**Requirements**
Copy out every line that contains the word "pixels".

**The records**

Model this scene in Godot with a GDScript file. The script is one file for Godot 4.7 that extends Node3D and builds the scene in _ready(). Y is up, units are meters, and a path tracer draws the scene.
* * *
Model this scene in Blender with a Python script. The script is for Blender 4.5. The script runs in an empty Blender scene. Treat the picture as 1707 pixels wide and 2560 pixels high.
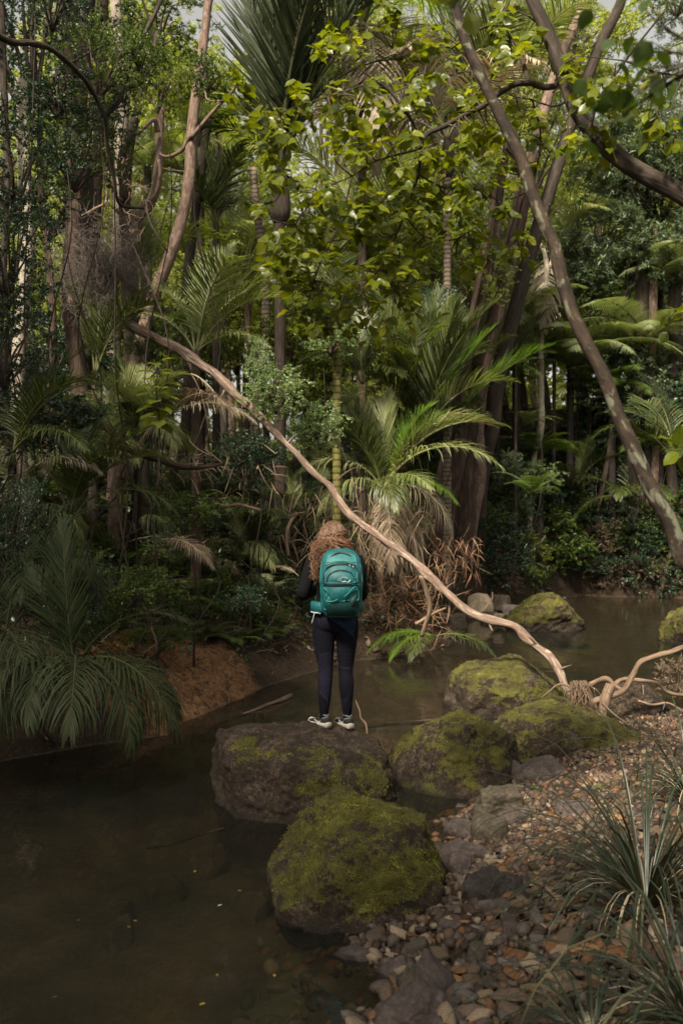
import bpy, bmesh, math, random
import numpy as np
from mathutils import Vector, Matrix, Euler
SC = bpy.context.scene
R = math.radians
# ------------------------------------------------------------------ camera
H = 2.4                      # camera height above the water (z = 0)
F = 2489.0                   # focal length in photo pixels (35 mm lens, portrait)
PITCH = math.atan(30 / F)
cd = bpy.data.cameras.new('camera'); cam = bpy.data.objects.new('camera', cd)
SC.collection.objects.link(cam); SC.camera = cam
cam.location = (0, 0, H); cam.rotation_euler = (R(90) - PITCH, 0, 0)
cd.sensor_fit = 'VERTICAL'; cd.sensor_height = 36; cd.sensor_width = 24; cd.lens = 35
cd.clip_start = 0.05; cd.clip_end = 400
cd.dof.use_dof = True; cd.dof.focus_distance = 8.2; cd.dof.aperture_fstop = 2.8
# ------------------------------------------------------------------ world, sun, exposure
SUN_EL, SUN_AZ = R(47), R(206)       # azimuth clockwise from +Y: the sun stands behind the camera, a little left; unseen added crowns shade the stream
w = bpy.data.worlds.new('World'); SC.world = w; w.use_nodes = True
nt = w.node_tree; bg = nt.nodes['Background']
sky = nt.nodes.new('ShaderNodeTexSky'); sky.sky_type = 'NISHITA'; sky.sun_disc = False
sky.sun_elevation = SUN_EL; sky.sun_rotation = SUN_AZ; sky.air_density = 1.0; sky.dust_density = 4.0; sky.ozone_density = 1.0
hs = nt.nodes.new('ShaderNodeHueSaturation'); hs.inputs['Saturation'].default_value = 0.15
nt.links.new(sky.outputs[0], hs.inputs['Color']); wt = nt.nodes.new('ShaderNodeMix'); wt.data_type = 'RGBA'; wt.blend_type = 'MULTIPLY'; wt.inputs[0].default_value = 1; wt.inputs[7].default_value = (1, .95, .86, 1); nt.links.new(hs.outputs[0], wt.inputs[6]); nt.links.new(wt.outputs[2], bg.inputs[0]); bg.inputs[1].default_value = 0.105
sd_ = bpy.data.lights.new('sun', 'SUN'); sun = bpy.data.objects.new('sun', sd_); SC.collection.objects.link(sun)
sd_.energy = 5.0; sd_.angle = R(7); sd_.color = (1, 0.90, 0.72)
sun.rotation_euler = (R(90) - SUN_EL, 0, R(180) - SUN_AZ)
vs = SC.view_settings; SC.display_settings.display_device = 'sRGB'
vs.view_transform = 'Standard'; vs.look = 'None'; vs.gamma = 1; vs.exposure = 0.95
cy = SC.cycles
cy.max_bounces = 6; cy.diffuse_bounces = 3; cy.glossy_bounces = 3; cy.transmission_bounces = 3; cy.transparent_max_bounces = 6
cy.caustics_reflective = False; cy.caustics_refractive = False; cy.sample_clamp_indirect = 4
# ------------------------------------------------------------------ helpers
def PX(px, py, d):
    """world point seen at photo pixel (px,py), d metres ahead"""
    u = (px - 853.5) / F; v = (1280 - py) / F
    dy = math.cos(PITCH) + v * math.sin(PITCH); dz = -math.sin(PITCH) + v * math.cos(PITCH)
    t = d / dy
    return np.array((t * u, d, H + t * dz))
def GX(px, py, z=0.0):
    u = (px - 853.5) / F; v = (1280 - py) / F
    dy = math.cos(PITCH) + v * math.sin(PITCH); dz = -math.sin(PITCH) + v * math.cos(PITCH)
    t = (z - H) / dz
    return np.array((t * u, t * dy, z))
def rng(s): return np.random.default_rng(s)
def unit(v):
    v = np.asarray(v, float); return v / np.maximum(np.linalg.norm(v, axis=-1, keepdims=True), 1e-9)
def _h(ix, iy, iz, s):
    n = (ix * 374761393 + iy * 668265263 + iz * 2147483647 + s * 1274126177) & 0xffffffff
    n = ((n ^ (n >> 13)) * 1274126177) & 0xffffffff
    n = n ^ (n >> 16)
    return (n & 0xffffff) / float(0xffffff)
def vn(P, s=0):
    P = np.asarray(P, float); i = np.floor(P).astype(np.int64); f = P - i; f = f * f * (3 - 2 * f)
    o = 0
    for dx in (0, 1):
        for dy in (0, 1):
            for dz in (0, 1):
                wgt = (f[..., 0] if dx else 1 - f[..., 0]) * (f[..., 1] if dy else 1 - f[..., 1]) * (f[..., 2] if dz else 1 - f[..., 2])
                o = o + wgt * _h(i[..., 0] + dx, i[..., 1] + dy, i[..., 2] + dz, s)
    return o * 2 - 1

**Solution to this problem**
Model this scene in Blender with a Python script. The script is for Blender 4.5. The script runs in an empty Blender scene. Treat the picture as 1707 pixels wide and 2560 pixels high.
F = 2489.0                   # focal length in photo pixels (35 mm lens, portrait)